Investment Property Loans

Low interest rates, booming property market, properties appreciating in value- are all some of the reasons why many look at investing in a property. To fund such investment, the simplest way is to sign up for a loan for investment property. Investing in a property has many perks such as a higher rate of return over a period of time or tax incentives or be it consistent rent returns from the property.

Investment home loans function much the same way as owner occupied home loans, in that lenders will lend a certain amount to a borrower, an interest rate (which will be either variable or fixed) will be applied, and borrowers will be expected to pay off the principal and interest in regular installments over the life of the loan. But investment loans are treated a bit differently for example it has higher interest rate when compared to other residential home loans and required more deposit. Talk to our brokers to understand the details.

How can Sure Finance help secure an investment property loan?

Catering to the need / situation of property investors, there are many types of investment property loans e.g. interest only loan, principal and interest loan etc. Picking up your investment property, having the right loan / interest rate on your side can help you have greater savings.
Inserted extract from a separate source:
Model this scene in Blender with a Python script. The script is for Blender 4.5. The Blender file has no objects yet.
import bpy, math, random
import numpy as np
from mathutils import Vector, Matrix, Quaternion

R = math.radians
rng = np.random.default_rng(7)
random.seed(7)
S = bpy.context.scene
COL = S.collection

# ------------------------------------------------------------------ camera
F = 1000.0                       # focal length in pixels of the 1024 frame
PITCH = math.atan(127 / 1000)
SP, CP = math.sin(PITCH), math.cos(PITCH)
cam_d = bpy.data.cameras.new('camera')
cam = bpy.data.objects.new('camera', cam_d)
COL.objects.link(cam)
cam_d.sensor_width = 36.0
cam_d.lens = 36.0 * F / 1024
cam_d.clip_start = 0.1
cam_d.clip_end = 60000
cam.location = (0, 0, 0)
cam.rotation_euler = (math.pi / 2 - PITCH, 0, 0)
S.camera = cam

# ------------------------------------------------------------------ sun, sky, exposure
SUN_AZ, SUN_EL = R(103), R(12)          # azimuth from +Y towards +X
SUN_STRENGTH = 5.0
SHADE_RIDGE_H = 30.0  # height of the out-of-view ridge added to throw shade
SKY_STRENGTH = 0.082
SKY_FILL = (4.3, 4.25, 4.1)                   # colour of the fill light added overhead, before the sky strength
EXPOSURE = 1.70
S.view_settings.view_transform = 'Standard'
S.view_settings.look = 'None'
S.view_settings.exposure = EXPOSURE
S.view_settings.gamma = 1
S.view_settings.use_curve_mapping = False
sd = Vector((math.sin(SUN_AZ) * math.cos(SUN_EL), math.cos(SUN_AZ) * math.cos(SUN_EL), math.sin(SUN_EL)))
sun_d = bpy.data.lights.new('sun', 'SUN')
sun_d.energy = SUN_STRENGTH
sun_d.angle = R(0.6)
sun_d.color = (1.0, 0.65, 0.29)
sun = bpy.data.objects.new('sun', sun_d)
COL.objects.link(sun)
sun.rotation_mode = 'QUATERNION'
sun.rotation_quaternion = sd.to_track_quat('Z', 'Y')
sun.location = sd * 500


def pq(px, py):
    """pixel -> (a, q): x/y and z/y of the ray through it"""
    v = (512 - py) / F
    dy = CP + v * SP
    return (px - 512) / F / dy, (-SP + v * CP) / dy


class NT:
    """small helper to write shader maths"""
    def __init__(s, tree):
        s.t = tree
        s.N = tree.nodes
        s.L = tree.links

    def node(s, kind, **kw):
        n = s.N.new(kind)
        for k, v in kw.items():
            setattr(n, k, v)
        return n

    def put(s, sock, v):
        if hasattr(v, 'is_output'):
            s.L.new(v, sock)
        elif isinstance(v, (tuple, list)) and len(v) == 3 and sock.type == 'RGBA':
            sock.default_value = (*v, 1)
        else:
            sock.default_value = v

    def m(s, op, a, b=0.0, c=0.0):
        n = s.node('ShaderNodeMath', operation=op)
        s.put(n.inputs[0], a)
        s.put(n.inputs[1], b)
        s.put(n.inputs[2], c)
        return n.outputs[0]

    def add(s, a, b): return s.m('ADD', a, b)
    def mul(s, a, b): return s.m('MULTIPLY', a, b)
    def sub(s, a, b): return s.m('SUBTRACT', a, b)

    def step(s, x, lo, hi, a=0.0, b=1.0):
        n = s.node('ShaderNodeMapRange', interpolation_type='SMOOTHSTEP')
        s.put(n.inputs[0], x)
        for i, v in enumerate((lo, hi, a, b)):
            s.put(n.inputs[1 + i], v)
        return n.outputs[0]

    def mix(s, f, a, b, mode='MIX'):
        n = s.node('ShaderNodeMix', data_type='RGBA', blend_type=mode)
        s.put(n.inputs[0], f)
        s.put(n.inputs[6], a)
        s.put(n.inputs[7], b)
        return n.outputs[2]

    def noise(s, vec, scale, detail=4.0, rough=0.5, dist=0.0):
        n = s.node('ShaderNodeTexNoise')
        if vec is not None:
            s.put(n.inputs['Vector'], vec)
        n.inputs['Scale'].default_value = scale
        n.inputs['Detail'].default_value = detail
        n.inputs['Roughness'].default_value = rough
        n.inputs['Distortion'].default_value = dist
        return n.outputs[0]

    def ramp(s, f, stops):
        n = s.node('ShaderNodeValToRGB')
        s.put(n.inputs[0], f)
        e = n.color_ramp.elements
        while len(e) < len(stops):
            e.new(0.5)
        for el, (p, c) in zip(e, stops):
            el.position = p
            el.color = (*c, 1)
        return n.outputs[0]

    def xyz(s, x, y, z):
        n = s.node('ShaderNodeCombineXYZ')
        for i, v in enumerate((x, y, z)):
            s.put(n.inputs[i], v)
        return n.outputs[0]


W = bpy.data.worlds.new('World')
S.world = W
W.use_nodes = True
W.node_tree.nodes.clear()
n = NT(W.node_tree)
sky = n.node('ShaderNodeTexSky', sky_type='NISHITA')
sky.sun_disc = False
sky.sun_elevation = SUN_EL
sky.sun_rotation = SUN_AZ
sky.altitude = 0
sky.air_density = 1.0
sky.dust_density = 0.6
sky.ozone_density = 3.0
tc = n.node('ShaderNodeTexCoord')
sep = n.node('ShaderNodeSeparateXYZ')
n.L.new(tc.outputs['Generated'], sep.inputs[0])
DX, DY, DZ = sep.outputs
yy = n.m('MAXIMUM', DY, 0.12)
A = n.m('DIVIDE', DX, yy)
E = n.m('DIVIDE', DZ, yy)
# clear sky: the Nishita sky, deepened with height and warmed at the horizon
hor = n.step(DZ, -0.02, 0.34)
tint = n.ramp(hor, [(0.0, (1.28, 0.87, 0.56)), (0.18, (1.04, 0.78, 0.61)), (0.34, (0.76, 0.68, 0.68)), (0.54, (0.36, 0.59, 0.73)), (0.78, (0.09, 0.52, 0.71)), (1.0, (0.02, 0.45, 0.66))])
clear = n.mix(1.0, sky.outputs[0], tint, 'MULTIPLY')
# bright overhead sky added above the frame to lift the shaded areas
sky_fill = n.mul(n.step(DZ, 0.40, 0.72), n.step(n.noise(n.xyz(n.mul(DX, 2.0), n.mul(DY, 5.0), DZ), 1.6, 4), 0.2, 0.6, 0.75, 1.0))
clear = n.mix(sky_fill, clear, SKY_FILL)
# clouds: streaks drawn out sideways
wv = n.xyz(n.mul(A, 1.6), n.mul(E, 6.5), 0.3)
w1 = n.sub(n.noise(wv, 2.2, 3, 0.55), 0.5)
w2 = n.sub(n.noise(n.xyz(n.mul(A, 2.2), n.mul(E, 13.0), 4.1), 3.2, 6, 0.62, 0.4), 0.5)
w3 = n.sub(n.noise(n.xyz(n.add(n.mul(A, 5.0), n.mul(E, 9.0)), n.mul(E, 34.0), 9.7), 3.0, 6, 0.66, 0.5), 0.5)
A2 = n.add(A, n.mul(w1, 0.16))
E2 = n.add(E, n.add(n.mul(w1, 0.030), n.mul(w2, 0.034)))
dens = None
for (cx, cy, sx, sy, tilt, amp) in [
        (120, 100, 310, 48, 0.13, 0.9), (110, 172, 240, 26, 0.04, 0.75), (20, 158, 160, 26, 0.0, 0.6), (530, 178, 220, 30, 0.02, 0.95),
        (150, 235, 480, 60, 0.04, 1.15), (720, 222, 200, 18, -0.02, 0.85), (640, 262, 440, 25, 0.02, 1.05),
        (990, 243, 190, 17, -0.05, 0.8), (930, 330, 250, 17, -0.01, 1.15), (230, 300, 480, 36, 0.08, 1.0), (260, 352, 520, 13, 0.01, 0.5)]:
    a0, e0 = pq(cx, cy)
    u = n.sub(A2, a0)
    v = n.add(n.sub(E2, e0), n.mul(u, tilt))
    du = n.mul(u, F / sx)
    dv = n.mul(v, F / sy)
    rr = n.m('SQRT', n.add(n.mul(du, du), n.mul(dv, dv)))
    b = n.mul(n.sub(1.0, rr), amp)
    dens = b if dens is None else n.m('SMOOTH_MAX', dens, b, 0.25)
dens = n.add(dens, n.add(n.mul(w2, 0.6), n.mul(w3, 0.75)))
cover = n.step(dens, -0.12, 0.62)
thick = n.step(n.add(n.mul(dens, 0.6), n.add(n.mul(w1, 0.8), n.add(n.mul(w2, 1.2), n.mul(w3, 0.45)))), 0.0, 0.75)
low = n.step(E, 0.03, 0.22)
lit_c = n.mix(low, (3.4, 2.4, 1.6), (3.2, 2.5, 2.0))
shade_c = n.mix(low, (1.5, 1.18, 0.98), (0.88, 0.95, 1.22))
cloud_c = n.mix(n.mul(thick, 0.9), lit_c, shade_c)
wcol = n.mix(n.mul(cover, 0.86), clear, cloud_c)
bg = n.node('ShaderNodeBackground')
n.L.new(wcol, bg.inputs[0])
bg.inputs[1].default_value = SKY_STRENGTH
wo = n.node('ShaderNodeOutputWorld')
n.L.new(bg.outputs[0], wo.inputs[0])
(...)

At Sure Finance, our goal is to help you reach your investment goals by helping you choose the right investment property loan and cutting down on the jargon / terminology associated with securing a loan. This will make your loan decision process seamless and pleasant. Through our experience, we also will be sharing some tips along the way, on saving costs. We do this by accessing all our tools, available options, and calculators to help you pick the best suited loan.

FAQ’s

What is LVR?

Loan To Value Ratio (LVR)- Loan to Value Ratio (LVR) is the amount you are borrowing against the value of the property represented as a percentage. For example, if you are borrowing $450,000 for a $500,000 property that means your LVR is 90% of the property value. The higher the LVR, the higher the risk to the lender. Typically, first home buyers can borrow up to 95% of the property value (Based on eligibility criterias)

What is Lenders Mortgage Insurance?

Lenders Mortgage Insurance (LMI)- Lenders Mortgage Insurance is an insurance that protects the lender in the worst-case scenario where you default on your home loan. LMI is typically applicable when borrowing more than 80% of the property value. LMI fees go up the higher your LVR is.

What is Genuine Savings Genuine Savings is basically funds that you have saved over time. In general, most lenders require that at least 5% of your deposit come from genuine savings when you are applying for a loan greater than 90% of the property value / LVR.